• **The problem**:
Starting at the first line of the data, print each line verbatim up to and including the line bearing "tag(rail, 'scratched stainless", omitting pictures.

--- Begin Material provided ---

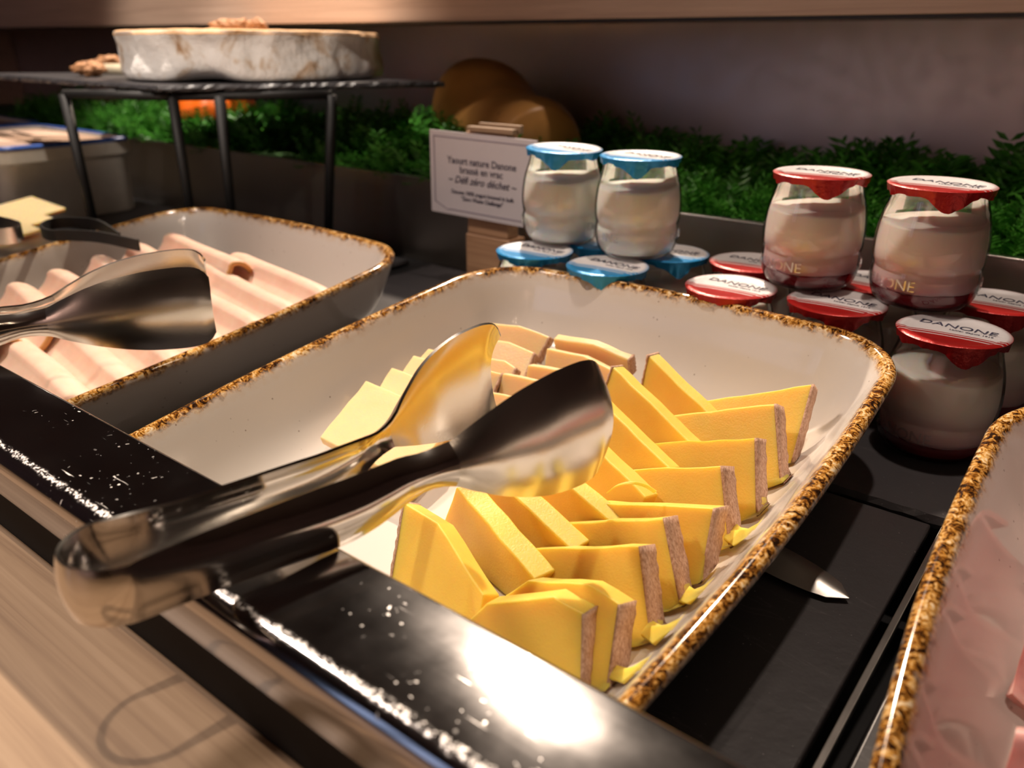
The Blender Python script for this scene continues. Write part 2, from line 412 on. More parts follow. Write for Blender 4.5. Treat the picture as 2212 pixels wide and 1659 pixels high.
box('gap_shade_strip', XL, XR, RY0+.0025, RY0+.0045, WZ-.02, RZ-.024, GAP, rail)  # closes the gap; its near-black colour stands for shade under the rail nose
tag(rail, 'scratched stainless steel rail running along the front of the trays', 'rail')

# tilted display trays
def tray(x0, x1, label, y0=.121, y1=.4165):
    c, s = math.cos(TILT), math.sin(TILT)
    o = empty('display_tray', ((x0+x1)/2, .42, 0), rot=(TILT, 0, 0)); hw = (x1-x0)/2
    a, b = (y0-.42)/c, (y1-.42)/c
    mesh('plate', bv(-hw+.006, hw-.006, a, b, -.006, 0), BF, TRAY, o, bevel=.0015)
    e = mesh('edge_strip', bv(hw-.0015, hw+.0015, a, b, -.004, .0006), BF, TONG, o, bevel=.0004)
    tag(e, 'thin bright metal strip along the tray edge')
    return tag(o, label, 'tray', 'tilted display trays')
tray(-.4515, -.0565, 'dark tilted display tray under the bowl of yellow cheese slices')
tray(-.0535, .345, 'dark tilted display tray under the bowl of pink ham')
tray(-.849, -.4545, 'dark tilted display tray under the bowl of turkey slices')

# slate slab carrying the jars, with a chipped edge
def slate(name, x0, x1, y0, y1, z0, z1, mat, n=90, amp=.0022, seed=1, quad=None, parent=None):
    rnd = random.Random(seed)
    if quad is None: quad = [(x0, y0), (x1, y0), (x1, y1), (x0, y1)]
    per = []
    for i in range(4):
        a, b = Vector(quad[i]), Vector(quad[(i+1) % 4]); L = (b-a).length; k = max(8, int(L/.006))
        nrm = Vector(((b-a).y, -(b-a).x)).normalized()
        for j in range(k):
            p = a+(b-a)*j/k; per.append((p, nrm))
    R = [[], [], []]
    for p, nr in per:
        d0, d1, d2 = rnd.uniform(0, amp*.25), rnd.uniform(0, amp), rnd.uniform(.3, 1)*amp
        R[0].append((*(p-nr*d2*1.2), z0)); R[1].append((*(p-nr*d0), z0+(z1-z0)*rnd.uniform(.35, .6))); R[2].append((*(p-nr*(d1+.0012)), z1))
    vs, fs = grid(R, True, True, True)
    o = mesh(name, vs, fs, mat, parent, loc=None if parent else (quad[0][0]*.5+quad[2][0]*.5, quad[0][1]*.5+quad[2][1]*.5, z0)); return o
sl = slate('slate_slab', -.625, .42, .4235, .635, -.0070, 0, SLATE, seed=3)
tag(sl, 'dark slate slab with chipped front edge under the yogurt jars', 'slab')
sl2 = slate('slate_slab', -1.60, -.66, .50, .635, -.0070, -.001, SLATE, seed=5)
tag(sl2, 'dark slate slab behind the turkey bowl under the iron stand', 'slab')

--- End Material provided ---

• **Result of this task**:
The Blender Python script for this scene continues. Write part 2, from line 412 on. More parts follow. Write for Blender 4.5. Treat the picture as 2212 pixels wide and 1659 pixels high.
box('gap_shade_strip', XL, XR, RY0+.0025, RY0+.0045, WZ-.02, RZ-.024, GAP, rail)  # closes the gap; its near-black colour stands for shade under the rail nose
tag(rail, 'scratched stainless steel rail running along the front of the trays', 'rail')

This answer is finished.